An anderer Stelle heißt es:
Die Regeln der StVO sind auf einem öffentlich zugänglichen Parkplatz allerdings grundsätzlich anwendbar, so dass etwa von den Nutzern des Parkplatzes das sich aus § 1 StVO ergebende Gebot wechselseitiger Rücksichtnahme zu beachten ist. [...]. Nach überwiegender Meinung gilt die Vorfahrtsregel des § 8 Abs. 1 Satz 1 StVO auf einem öffentlichen Parkplatzgelände - unmittelbar oder in entsprechender Anwendung - nur dann, wenn die dort aufeinanderstoßenden Fahrspuren einen eindeutigen Straßencharakter aufweisen. Ansonsten müssen sich die Kraftfahrer über die Vorfahrt verständigen. Ob einer Fahrspur Straßencharakter zukommt, wird dabei danach beurteilt, ob die baulichen Verhältnisse für den Verkehrsteilnehmer vertraute typische Straßenmerkmale erkennen lassen, wobei Unterschiede in der Gewichtung einzelner baulicher Merkmale, wie etwa Fahrbahnmarkierungen, Fahrspurbreite oder Asphaltierung bestehen. In der neueren obergerichtlichen Rechtsprechung rückt dabei die Bedeutung der für den Verkehrsteilnehmer erkennbaren Funktion der Fahrspuren in den Vordergrund, wobei der Straßencharakter verneint wird, wenn die Abwicklung des ein- und ausparkenden Rangierverkehrs zumindest auch zweckbestimmend ist.

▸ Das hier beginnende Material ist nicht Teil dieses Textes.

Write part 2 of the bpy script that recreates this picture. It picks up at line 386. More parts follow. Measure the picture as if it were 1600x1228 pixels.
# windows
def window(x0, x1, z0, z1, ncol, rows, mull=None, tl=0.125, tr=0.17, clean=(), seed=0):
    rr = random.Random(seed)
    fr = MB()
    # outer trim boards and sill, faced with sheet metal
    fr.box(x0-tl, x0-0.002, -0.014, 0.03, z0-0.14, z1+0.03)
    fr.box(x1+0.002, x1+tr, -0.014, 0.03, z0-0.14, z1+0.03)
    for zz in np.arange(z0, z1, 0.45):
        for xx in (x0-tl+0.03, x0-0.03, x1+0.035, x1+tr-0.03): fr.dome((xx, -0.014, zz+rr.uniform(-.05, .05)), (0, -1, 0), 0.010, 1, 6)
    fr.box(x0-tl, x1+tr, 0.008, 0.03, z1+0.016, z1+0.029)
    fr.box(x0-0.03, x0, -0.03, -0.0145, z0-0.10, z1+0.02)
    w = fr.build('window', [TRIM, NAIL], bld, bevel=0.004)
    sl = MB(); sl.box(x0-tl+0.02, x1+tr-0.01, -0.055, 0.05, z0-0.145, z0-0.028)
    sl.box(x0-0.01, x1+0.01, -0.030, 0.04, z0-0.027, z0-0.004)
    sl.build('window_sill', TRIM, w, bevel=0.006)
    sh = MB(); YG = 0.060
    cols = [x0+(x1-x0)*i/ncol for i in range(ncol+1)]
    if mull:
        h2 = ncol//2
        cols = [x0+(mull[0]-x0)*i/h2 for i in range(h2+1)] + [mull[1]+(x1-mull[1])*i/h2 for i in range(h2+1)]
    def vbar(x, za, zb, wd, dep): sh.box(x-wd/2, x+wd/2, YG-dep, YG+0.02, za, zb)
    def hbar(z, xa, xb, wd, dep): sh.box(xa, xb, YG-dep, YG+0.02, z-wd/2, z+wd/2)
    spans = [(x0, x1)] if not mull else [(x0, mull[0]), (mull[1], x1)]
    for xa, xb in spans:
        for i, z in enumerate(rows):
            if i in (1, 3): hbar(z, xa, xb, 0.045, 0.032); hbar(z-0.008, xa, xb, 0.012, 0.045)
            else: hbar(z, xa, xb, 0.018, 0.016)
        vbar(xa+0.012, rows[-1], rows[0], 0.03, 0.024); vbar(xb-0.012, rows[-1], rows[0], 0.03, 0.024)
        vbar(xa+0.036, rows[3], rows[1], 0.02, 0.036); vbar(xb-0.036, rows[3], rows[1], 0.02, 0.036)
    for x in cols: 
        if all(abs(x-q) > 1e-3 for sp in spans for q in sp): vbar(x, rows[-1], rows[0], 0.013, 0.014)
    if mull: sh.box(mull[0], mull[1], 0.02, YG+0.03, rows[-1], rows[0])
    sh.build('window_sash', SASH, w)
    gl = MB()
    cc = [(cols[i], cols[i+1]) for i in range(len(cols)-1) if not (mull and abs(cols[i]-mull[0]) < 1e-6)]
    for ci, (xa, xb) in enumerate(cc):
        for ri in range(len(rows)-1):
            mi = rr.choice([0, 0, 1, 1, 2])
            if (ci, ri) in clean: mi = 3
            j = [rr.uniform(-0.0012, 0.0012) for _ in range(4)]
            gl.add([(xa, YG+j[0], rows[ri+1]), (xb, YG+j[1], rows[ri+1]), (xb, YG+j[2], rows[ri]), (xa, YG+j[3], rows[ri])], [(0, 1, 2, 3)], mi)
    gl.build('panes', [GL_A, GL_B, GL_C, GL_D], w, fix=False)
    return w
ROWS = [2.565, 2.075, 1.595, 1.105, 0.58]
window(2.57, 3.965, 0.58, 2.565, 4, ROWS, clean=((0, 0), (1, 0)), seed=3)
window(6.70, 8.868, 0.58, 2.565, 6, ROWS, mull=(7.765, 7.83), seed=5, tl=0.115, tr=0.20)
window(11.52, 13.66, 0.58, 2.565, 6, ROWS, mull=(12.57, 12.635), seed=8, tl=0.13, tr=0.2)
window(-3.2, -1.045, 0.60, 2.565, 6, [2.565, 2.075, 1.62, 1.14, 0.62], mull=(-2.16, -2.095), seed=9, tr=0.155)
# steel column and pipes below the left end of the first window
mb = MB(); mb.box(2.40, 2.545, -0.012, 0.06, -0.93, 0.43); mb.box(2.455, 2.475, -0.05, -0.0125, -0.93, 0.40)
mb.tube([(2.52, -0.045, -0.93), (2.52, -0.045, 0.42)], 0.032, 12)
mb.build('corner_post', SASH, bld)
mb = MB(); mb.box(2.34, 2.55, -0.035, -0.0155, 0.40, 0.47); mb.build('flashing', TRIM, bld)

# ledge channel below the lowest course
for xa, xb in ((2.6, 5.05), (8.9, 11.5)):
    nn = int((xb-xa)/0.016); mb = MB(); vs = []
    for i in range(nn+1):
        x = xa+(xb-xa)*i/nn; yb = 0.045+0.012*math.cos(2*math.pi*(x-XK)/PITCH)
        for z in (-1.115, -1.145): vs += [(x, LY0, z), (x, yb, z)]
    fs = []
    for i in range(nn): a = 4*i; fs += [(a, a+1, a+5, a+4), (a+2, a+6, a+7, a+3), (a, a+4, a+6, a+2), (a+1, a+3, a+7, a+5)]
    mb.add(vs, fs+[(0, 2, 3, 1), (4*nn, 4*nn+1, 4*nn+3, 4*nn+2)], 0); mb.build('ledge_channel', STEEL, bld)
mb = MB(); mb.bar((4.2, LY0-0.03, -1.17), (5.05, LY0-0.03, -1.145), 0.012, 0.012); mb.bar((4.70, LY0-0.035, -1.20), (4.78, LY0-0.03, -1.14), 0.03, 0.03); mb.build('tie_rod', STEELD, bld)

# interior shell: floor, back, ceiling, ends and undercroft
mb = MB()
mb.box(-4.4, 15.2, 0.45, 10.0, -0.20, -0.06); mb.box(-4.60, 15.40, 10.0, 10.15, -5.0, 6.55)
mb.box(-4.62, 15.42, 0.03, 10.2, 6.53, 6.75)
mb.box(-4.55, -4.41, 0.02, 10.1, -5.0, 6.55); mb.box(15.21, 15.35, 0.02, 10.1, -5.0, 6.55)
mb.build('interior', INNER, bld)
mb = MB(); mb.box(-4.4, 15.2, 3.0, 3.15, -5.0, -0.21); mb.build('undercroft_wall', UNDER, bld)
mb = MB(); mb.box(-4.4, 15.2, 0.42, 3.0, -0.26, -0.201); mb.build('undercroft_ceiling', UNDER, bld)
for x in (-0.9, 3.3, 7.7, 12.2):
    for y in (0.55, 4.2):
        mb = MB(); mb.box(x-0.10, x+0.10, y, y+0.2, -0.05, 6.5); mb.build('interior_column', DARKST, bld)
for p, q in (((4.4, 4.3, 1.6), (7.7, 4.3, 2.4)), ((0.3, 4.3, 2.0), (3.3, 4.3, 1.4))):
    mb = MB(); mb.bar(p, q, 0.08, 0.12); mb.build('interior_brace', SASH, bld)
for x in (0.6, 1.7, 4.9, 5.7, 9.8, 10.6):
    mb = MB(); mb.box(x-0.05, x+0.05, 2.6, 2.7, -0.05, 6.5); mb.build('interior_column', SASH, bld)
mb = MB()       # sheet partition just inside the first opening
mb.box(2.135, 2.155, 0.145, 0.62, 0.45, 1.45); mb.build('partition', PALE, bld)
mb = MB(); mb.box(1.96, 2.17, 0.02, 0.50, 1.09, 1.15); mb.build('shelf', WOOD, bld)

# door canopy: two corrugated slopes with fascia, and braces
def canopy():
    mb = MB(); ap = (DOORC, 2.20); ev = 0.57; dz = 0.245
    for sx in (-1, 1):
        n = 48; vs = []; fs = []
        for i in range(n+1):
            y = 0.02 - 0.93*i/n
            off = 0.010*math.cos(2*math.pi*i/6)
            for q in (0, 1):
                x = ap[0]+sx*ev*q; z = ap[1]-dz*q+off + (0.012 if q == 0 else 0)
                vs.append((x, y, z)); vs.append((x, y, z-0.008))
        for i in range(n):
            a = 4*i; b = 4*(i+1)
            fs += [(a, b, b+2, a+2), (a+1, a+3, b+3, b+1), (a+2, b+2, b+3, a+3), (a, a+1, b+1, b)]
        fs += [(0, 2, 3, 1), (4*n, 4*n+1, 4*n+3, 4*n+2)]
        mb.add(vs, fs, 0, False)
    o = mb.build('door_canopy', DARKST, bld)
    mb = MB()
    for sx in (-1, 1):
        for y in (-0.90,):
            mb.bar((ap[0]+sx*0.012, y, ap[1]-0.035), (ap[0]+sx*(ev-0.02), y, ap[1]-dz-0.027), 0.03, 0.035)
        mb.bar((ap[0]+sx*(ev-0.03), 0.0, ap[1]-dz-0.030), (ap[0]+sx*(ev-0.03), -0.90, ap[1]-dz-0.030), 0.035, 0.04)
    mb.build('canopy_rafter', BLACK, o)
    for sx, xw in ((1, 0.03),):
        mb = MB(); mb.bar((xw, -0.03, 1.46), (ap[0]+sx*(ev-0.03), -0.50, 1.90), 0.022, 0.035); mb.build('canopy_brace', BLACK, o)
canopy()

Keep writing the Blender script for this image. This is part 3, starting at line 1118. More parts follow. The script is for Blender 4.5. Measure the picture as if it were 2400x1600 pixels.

Nach anderer Ansicht ist die Vorfahrtsregel „rechts vor links“ auf öffentlichen Parkplätzen weitgehend unabhängig vom Straßencharakter der aufeinander zulaufenden Fahrspuren direkt oder entsprechend anwendbar. Schließlich wird vertreten, die Wertung des § 8 Abs. 1 Satz 1 StVO sei auf öffentlichen Parkplätzen stets im Rahmen der Pflichtenkonkretisierung nach § 1 Abs. 2 StVO zu berücksichtigen.
Der Senat [also die urteilenden Richter des BGH] ist der Auffassung, dass § 8 Abs. 1 Satz 1 StVO auf öffentlichen Parkplätzen ohne ausdrückliche Vorfahrtsregelung weder unmittelbar noch im Rahmen der Pflichtenkonkretisierung nach § 1 Abs. 2 StVO Anwendung findet, soweit den dort vorhandenen Fahrspuren kein eindeutiger Straßencharakter zukommt. Dies ergibt sich aus dem Regelungsgegenstand und dem Zweck der Vorschrift.